Thank you note on table with pen next to a wrapped gift, cookies and flowers
"I've learned that people will forget what you said, people will forget what you did, but people will never forget how you made them feel."  - Maya Angelou

I work in a youth serving organization where we use volunteers to achieve our mission of delivering high-quality, culturally responsive, experiential learning opportunities for youth. We have over 7,500 volunteers placed in formal roles and just as many in informal roles. We consider volunteers to be part of our workforce or team.

April is Global Volunteer Month, and within the month of April is National Volunteer Week. These designations give us the opportunity to recognize the impact volunteer service has on our youth programs and the communities we serve. Ensuring volunteers are recognized and shown appreciation is one of the components of a successful volunteer delivery system.

A resource that I have used to build my skills in this area is the book The 5 Languages of Appreciation in the Workplace by Gary Chapman and Paul White, which is based on The 5 Love Languages by Chapman. This book provides an understanding of the appreciation needs of others and offers practical actions that anyone can use in their workplace to demonstrate gratitude and potentially improve morale, connectedness, and engagement. The five languages are summarized below:
  1. Words of affirmation - These can be verbal or written. Whichever approach you take, be as specific as possible. A generic "good job" won’t be as compelling or effective as taking the time to compliment a certain skill set or action.
  2. Quality time - This means giving your undivided attention to the person - listening rather than talking. This might simply be having coffee with the person and letting them express their ideas at length.
  3. Acts of service - This might look like physically taking on a task and potentially alleviating that work from the person. This shows you recognize the amount of work they do and that you value them. Ask if they want help; don’t assume. If you offer help, do so in a timely manner.
  4. Gifts - Giving a personalized gift is a display that you thought of the person and selected  something you knew they would appreciate. Gifts don’t need to be lavish, just tailored to the person.
  5. Physical touch - This language of appreciation can be shown in handshakes, fist bumps and high-fives. It’s critical to respect personal boundaries and follow HR guidelines.

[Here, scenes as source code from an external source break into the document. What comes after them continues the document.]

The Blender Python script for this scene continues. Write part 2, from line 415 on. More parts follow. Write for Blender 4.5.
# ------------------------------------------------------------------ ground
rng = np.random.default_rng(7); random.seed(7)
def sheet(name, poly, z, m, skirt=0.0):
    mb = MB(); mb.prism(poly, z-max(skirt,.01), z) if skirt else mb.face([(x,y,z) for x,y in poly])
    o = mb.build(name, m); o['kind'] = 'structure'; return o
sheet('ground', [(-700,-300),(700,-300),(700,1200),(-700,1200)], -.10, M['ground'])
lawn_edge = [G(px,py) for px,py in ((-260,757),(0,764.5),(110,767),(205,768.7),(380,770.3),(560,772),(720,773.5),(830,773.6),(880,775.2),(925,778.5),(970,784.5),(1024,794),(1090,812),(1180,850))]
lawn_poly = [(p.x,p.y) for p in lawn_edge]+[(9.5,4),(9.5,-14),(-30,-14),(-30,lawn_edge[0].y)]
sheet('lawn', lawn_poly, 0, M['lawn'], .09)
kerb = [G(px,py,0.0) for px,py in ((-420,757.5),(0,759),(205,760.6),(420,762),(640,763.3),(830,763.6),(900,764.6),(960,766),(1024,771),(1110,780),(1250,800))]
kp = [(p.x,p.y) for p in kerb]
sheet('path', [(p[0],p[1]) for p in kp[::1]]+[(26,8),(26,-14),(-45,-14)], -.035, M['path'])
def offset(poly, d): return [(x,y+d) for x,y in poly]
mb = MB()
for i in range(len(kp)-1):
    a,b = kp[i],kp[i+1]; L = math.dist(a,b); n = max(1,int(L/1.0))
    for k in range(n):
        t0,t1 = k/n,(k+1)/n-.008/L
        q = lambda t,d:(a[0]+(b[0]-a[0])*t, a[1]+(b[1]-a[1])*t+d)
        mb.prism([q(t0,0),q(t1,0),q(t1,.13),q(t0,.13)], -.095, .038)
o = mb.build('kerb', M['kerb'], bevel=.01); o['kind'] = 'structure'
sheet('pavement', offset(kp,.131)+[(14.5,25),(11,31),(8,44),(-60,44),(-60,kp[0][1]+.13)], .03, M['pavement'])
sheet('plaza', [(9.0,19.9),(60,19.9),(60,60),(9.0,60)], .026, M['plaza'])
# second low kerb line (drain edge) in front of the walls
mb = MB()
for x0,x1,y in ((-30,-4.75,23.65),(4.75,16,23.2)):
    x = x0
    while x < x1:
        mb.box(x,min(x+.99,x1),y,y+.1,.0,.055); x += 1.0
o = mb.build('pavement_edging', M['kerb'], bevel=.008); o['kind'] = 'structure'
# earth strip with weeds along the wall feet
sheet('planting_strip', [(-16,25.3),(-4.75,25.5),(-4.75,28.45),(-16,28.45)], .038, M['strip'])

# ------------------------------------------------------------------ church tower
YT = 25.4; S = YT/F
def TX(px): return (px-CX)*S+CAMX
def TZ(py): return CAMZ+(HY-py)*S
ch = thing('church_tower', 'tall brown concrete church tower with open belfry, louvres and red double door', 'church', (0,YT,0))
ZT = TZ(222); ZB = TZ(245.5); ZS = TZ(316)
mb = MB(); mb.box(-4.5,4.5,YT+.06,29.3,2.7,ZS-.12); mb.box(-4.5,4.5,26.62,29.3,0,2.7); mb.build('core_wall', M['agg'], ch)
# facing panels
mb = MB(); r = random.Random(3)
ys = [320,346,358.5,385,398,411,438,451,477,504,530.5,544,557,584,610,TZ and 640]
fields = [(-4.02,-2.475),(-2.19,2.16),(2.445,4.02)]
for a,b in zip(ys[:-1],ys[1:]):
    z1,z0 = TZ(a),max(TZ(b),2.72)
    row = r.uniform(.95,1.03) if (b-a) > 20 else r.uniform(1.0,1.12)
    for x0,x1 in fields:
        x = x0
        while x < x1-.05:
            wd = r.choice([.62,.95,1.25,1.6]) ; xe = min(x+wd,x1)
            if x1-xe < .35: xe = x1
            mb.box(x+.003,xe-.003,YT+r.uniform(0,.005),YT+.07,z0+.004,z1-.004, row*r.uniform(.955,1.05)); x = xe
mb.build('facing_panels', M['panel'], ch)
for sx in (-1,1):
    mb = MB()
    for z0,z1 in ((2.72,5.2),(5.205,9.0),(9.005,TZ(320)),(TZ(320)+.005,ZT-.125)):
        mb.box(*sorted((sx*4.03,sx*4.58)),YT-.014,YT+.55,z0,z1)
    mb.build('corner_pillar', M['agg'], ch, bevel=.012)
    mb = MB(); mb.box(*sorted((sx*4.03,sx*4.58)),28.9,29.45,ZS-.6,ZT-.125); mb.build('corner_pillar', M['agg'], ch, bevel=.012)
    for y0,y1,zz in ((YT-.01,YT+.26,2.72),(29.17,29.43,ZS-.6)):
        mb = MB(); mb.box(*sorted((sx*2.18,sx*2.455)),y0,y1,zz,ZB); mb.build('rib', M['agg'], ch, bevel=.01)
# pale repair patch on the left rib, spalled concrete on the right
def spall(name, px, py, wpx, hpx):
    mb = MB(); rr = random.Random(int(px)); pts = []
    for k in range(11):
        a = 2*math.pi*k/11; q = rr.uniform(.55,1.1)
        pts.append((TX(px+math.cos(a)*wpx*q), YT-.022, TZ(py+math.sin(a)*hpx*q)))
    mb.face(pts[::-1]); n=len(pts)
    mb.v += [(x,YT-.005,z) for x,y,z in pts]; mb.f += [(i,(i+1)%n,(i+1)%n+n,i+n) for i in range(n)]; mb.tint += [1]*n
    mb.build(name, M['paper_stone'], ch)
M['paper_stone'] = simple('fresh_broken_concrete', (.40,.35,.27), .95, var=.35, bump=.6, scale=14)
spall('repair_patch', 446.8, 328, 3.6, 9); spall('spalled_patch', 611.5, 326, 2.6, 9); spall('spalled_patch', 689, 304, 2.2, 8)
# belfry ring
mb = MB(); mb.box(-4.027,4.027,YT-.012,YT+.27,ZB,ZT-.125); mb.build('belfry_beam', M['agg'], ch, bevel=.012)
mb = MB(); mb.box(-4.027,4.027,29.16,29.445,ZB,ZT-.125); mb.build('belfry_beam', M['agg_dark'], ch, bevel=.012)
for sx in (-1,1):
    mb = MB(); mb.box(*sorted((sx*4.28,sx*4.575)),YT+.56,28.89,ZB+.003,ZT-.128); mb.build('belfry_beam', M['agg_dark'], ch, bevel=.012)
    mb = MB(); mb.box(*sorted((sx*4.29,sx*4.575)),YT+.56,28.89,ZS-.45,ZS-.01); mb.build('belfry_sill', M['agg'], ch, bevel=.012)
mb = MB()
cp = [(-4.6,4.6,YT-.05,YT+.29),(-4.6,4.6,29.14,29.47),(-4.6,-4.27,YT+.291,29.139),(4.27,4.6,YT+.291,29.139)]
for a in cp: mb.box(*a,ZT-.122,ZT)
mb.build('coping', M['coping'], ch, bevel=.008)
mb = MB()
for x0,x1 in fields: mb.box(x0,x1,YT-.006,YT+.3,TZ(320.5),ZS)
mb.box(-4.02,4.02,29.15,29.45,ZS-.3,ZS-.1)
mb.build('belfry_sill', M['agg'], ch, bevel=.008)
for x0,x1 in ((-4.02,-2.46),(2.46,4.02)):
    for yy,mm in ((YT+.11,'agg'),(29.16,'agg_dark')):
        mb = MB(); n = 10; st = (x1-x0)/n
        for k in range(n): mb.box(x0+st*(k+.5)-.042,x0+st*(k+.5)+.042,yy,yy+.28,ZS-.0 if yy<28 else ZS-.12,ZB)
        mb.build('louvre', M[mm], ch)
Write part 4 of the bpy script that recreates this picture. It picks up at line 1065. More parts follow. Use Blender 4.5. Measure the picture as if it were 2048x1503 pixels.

In my tenure with Minnesota 4-H, I have worked with many youth, volunteers, colleagues and office mates. It has always been a goal of mine to ensure that everyone feels appreciated and valued, and knowing about the 5 Languages has helped me understand others. One thing I've learned is that if you express appreciation in ways that aren’t meaningful to a person, they may not feel valued at all. You can learn a person's "language" by building the relationship, observing, or just asking. There is a quiz available to learn your language of appreciation.

These "languages" can be used whether you work primarily with youth or with adults. I think it is important for youth workers to make sure to show appreciation to the youth in our programs as well as to model showing appreciation to the adults. It’s a life skill we can teach youth.

What is your preferred "language" for feeling appreciated? How do you like to be shown appreciation? What are ways you have shown appreciation to youth, colleagues or volunteers?